Porém, contudo e todavia, muito acima dessa absolutamente legítima e altamente relevante problemática dos assassinatos por ordem estatal (de que Obama usufruiu, por exemplo, ao arrepio do Estado de direito ou nas suas zonas cinzentas e esconsas) coloco as declarações de Trump, via Twitter, onde ameaça destruir monumentos e locais de valor cultural no Irão.

Começando pelo que vem primeiro: destruir a cultura, qualquer cultura, qualquer manifestação de cultura, é destruir parte da civilização, tentar destruir a humanidade.

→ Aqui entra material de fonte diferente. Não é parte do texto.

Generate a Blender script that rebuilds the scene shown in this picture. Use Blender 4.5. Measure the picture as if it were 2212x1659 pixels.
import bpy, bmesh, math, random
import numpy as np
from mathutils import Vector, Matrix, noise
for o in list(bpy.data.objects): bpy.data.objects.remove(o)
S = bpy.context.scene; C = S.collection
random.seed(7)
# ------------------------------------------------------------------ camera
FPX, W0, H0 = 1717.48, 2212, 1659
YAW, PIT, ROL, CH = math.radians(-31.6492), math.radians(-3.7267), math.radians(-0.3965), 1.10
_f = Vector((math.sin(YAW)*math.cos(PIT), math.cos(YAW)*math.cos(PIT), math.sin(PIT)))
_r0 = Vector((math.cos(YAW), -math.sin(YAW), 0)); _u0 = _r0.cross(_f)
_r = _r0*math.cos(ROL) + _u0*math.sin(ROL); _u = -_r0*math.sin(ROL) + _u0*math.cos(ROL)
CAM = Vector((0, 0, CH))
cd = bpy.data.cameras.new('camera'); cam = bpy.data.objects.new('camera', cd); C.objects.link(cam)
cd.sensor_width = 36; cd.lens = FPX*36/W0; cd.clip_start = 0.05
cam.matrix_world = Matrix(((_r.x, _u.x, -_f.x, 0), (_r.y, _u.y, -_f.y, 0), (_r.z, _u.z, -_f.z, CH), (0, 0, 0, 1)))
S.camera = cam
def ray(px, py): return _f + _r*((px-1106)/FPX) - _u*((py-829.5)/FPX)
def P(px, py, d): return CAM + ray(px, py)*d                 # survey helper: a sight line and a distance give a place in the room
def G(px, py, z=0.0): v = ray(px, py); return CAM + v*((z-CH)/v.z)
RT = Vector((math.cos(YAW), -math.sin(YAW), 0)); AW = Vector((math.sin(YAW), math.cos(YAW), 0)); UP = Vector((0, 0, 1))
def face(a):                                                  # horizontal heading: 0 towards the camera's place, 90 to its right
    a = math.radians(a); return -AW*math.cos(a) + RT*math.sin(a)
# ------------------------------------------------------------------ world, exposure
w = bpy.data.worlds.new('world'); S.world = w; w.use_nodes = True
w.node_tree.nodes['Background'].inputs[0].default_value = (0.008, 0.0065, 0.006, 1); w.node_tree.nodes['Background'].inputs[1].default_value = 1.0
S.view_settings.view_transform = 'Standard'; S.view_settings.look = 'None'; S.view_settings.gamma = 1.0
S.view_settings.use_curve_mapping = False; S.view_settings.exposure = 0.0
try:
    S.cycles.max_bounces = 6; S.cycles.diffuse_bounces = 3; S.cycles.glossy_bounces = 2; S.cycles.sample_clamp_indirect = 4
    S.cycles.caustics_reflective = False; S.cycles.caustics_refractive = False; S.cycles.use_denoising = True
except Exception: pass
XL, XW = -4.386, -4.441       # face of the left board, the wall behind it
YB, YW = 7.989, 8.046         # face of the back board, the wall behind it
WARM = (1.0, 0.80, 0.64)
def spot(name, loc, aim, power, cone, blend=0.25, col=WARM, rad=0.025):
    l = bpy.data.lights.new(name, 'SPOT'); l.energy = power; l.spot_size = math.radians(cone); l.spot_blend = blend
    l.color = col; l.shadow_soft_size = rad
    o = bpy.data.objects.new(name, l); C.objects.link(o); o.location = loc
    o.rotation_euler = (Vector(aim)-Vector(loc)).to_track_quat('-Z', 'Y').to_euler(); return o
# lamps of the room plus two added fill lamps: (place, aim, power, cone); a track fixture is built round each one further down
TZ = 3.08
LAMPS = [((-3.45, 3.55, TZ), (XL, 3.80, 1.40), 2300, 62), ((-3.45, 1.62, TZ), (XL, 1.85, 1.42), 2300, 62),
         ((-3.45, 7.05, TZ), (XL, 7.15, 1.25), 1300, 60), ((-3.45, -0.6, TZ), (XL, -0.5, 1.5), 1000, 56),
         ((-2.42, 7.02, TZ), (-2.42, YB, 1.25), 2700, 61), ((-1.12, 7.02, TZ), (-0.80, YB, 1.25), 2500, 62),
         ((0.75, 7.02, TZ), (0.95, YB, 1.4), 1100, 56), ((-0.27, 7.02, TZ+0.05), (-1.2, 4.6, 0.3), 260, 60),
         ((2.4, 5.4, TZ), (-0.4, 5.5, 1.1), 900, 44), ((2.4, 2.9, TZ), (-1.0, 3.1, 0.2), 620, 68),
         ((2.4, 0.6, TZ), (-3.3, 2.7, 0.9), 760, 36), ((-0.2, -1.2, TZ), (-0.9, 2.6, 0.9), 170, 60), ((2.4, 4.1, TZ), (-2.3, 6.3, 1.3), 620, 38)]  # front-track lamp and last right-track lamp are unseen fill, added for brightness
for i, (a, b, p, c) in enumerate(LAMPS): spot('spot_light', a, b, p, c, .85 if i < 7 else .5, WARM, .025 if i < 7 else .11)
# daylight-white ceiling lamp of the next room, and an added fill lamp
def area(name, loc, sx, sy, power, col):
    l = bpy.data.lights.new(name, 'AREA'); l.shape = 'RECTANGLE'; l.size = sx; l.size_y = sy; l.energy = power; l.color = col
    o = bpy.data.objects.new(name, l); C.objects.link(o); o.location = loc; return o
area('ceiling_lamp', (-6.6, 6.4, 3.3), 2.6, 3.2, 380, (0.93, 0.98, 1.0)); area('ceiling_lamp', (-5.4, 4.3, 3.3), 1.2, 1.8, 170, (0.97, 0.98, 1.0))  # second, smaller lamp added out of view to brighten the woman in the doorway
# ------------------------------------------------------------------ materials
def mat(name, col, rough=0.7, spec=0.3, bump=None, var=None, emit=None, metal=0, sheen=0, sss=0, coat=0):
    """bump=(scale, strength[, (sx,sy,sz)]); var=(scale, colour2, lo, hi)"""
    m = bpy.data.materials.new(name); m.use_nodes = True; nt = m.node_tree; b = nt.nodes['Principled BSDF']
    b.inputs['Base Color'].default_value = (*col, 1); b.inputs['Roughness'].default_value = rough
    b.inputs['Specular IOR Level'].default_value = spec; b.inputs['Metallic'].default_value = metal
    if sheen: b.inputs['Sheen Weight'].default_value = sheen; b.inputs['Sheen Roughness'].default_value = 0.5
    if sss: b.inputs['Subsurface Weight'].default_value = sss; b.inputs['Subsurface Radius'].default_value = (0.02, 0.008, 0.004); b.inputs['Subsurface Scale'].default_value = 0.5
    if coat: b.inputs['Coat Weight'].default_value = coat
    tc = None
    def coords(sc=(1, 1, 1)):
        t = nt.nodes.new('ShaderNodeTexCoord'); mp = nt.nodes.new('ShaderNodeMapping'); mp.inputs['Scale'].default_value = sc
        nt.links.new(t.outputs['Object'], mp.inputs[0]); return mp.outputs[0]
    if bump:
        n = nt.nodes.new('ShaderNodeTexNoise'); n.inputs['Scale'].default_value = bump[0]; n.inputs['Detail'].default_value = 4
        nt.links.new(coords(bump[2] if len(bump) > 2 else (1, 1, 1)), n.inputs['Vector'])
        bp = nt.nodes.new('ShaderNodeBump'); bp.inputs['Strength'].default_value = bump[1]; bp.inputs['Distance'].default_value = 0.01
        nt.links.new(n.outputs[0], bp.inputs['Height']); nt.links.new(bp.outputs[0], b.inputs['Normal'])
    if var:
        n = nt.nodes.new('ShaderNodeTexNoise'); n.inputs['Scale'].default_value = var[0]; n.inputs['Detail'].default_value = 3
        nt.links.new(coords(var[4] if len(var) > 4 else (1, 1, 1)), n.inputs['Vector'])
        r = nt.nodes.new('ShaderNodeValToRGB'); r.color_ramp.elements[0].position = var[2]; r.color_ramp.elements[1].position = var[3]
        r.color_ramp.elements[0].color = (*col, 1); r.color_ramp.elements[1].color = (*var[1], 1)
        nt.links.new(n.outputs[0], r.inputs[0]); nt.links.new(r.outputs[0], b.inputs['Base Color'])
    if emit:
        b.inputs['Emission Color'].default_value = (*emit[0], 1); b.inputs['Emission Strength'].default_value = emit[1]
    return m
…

Foi esse sentimento de horror que, recentemente em termos históricos, sentimos quando os talibãs destruíram os Budas de Bamiyan no Afeganistão, em 2001, e quando o “Estado Islâmico” destruiu não se sabe quantos objectos de valor histórico no Iraque e na Síria, entre 2006 e 2017 (e voltará a destruir e saquear em qualquer oportunidade futura que se apresente aos que continuarem a usar essa bandeira).

É o mesmo sentimento de horror que se pode sentir ao descobrir como o cristianismo e a cristandade causaram a destruição e desaparecimento de inúmeros objectos, incontáveis memórias e saberes, que foram sendo criados e desenvolvidos ao longo de milhares de anos em vários continentes. O mesmo desespero, quase raiva num outrora agora, que se abate sobre quem ainda sonha com os tesouros da Biblioteca de Alexandria devorados pelo fogo.

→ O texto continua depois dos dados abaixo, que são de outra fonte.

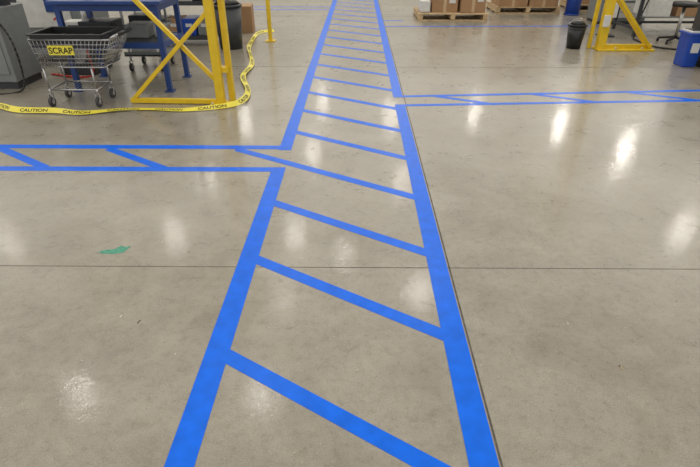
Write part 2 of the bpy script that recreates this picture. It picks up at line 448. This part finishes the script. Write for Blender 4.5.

E passando logo para o que fica a marcar o século, a presidência de Trump não tem paralelo com nenhuma outra anterior até onde a memória e o estudo alcançam. A sua eleição estabeleceu um novo paradigma eleitoral em que os critérios analíticos até então vigentes na ciência política e no comentário jornalístico implodiram ou foram terraplanados. Para a minha ignorância e para muito boa gente com reputação internacional como especialista nas cenas, ter assistido à sua achincalhação de John McCain, um herói de guerra norte-americano consensual e símbolo máximo dos valores republicanos tradicionais enquanto Trump fugiu do serviço militar por ser rico e por ser cobarde, levou-me a ter a crença inabalável de que o ataque ad hominem, só por isso entre o tanto que parecia eleitoralmente suicida, chegaria para o impedir de ganhar sequer a nomeação pelo Partido Republicano, quanto mais a nação americana. Tanto para aprender sobre a natureza humana, portanto.

Uma das mais sólidas democracias planetárias está sob uma inaudita ameaça. Se os generais norte-americanos cumprirem uma ordem presidencial para a destruição intencional de um objecto ou local com valor cultural isso será equivalente, no plano da lógica, ao Holocausto. Não temos outro comparativo. Corresponderia à falência dos EUA como país defensor desse povo inscrito na abertura da sua Constituição. E, a ocorrer, tal não significaria que o problema estava na ideia de democracia e respectivos ideais democráticos perfilhados desde 1789, o problema voltaria a ser constitucional. Seria necessário introduzir mais uma emenda, desta vez a exigir um exame étnico a todos os candidatos presidenciais de forma a impedir que se volte a ter um talibã na Casa Branca.